著者いわく、「伝統的な美術に反逆し、美術や映画に革新をもたらしたアヴァンギャルド芸術の旗手」、逆に「伝統美術の枠にとどまり、西洋美術の伝統美術の枠にとどまり、西洋美術の伝統を完璧に継承した保守的なウォーホル像」、あるいは「純粋美術の閉鎖的な世界を嘲笑し、自らマスメディアの寵児となってハイカルチャーに対するロウカルチャー、つまりサブカルチャーの復権を果たしたアンダーグラウンドの帝王」、「いずれのウォーホル像も正しく。また、いずれのイメージも彼の全体像をカバーすることはできない。」
こうした一見分かりやすく、実は捕らえどころに窮するウォーホルの本質を著者は、「ウォーホルが求めたものは、現代のイコンであった。」という切り口で鮮やかに浮かび上がらせる。
「そもそも最初のイコン、つまりキリストの聖顔であるマンディリオンやヴェロニカ(聖顔布)は、神の姿を描いたものというよりは神の痕跡であり、人の手を経ずして成立したもの(アケイロポイエトス)であることが重要であった。それらは、原型の聖性を失わぬように忠実にコピーされなければならず、描き手の主観や個性を介入させることは禁じられた。」存在であったという。
クールな態度に見られる自己消去や主体性放棄への願望、シルクスクリーンによる手の痕跡の消去と反復・連続・複写という手法などウォーホルの特徴を見る限りイコン作家としてのウォーホルという視点はなるほど説得力を持っていそうだ。さらに作品自体を見ても、有名人の死や交通事故や電気椅子など「死」を予感させる題材へのこだわり、なかでも悲劇的な聖女を祀った正に聖なるイコンを髣髴とさせる代表作《マリリン・モンロー》、そして自らのイコンのような肖像画など、「イコン」というキーワードの説得性を裏付ける材料は多い。
「ウォーホルは機械のような制作方法の結果、作者の主観や個性などという西洋の近代が捏造したつまらないものを超え、作品の聖化がもたらせれることを知って」おり、「ウォーホルの個性否定や自己の無化は、ある意味、こうした(注:ウォーホルの愛読書であった『キリストのまねび』で述べられている)キリスト教の隠修士的態度に通じるようだ。彼が自らを無にして委ねようとしたものは、特定の他者というよりは、彼が愛してやまなかったアメリカ社会や時代、さらに、運命、あるいはまさに神と称してもよいものであったのではなかろうか。」
アンディ・ウォーホルとキリスト教と関係については、Andy Warhol The Last Supper,CANTZと題された1998年にミュンヘンで開かれた展覧会のカタログに詳しい論考が載せられている。The Last Supper 《最後の晩餐》は、ウォーホル最後の大作であり、有名なレオナルド・ダ・ヴィンチの作品をベースにしたストレートに宗教的な題材を扱った作品群だ。

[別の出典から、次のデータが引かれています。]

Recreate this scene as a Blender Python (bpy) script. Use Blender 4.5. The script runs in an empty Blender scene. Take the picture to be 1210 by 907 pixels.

ウォーホルが熱心なカトリック教徒だったことは、1986年のウォーホルの追悼ミサの際の友人の美術史家ジョン・リチャードソンによる弔辞とミサの案内に記された「アンディー・ウォーホルのあまり知られていない横顔」と題する五番街にあるヘブンリーー・レスト教会の神父が書いた文章によって初めて明かされた。

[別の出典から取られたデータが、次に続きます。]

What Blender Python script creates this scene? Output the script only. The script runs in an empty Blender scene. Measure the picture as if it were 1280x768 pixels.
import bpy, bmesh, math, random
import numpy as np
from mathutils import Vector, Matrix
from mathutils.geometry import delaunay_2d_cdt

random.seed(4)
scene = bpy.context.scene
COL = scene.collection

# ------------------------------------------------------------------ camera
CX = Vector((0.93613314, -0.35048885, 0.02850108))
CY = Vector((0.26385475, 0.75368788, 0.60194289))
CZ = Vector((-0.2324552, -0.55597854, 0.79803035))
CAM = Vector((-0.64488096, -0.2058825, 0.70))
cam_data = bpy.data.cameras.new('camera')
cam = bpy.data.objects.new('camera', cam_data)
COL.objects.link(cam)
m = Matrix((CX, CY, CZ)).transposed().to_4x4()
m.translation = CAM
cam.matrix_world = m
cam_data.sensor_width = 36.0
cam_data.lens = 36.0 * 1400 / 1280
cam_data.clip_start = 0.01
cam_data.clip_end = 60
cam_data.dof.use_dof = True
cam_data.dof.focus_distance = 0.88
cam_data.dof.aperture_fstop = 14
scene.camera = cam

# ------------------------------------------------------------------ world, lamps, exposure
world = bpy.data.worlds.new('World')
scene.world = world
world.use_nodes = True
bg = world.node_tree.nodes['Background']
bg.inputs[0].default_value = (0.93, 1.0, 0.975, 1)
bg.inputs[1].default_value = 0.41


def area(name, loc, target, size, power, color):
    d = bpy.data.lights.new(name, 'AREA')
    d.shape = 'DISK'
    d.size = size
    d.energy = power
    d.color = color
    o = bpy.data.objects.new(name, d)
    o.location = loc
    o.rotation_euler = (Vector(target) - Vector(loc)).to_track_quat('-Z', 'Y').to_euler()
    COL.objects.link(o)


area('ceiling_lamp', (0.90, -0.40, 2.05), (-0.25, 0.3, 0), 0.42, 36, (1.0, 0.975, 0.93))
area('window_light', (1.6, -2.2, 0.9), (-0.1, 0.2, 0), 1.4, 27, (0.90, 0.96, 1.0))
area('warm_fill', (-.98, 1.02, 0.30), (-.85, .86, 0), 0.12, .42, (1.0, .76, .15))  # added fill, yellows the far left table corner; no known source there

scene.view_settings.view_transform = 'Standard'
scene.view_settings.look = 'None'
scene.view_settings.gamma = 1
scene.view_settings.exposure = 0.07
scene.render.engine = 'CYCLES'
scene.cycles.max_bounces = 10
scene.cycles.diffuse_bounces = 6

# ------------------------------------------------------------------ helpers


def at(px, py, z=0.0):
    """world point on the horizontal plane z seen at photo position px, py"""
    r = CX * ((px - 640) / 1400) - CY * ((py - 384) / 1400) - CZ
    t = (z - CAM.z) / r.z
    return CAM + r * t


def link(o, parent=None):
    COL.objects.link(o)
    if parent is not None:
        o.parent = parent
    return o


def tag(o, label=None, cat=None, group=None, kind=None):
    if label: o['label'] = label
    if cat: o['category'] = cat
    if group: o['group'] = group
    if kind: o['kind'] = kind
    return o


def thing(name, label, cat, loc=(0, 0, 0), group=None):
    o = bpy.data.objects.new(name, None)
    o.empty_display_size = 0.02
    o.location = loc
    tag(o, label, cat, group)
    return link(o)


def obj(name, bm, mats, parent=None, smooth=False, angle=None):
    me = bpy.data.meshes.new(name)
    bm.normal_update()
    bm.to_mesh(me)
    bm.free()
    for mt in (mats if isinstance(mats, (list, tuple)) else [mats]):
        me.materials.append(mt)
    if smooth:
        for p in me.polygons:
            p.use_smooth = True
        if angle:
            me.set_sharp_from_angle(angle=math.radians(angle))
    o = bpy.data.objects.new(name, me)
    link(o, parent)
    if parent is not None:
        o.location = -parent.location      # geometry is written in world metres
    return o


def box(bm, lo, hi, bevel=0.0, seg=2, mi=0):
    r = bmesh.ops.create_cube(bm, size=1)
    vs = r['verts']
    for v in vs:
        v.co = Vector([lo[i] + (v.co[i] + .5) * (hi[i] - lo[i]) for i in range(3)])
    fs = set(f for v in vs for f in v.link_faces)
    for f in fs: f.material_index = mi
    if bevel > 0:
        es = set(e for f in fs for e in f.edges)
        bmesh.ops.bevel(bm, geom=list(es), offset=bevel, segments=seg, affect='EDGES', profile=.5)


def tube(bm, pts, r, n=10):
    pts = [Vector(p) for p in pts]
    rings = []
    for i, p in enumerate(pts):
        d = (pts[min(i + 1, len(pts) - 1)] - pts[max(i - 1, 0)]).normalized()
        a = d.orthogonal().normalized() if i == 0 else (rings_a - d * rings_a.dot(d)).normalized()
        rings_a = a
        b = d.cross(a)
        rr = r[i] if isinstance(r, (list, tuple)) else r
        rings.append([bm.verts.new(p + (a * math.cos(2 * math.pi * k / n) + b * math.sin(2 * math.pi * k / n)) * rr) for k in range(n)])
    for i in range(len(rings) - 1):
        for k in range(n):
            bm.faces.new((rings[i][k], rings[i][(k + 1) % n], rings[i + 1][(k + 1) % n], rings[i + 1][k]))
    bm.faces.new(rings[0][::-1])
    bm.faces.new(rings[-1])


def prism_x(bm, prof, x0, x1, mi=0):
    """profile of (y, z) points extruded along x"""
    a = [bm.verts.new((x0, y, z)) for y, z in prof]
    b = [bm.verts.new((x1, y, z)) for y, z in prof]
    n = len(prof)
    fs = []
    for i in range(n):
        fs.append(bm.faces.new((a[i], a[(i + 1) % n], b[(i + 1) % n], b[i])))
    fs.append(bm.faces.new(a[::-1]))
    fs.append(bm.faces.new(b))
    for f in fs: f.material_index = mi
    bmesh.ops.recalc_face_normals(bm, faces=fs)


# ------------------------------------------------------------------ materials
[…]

日曜毎に教会へと通い、サンクスギビングやクリスマスやイースターには必ず教会のボランティアに参加し、ホームレスの人々にコーヒーを注ぎ、食事を供し、掃除を手伝っていたアンディー・ウォーホル。生前のウォーホルはこのことを内密にしていた。
同カタログでは、有名な《ゴールド・マリリン》(フィリップ・ジョンソンが所有していた!)とイコンとの類似性や、当初《最後の晩餐》は、フレームに張られていないペイントされた布地(まさにセント・ヴェロニカによる聖顔布のように!)のままだったことなど、ウォーホルの作品とイコンとの関連性も言及されている。
あるインタヴューに対して「どんな風に答えるか教えてくれたら、そのとおり答えるよ」と答えたといわれるウォーホル。
そうしたクールな態度に隠されていたものは自己消去による聖性の希求だったのか。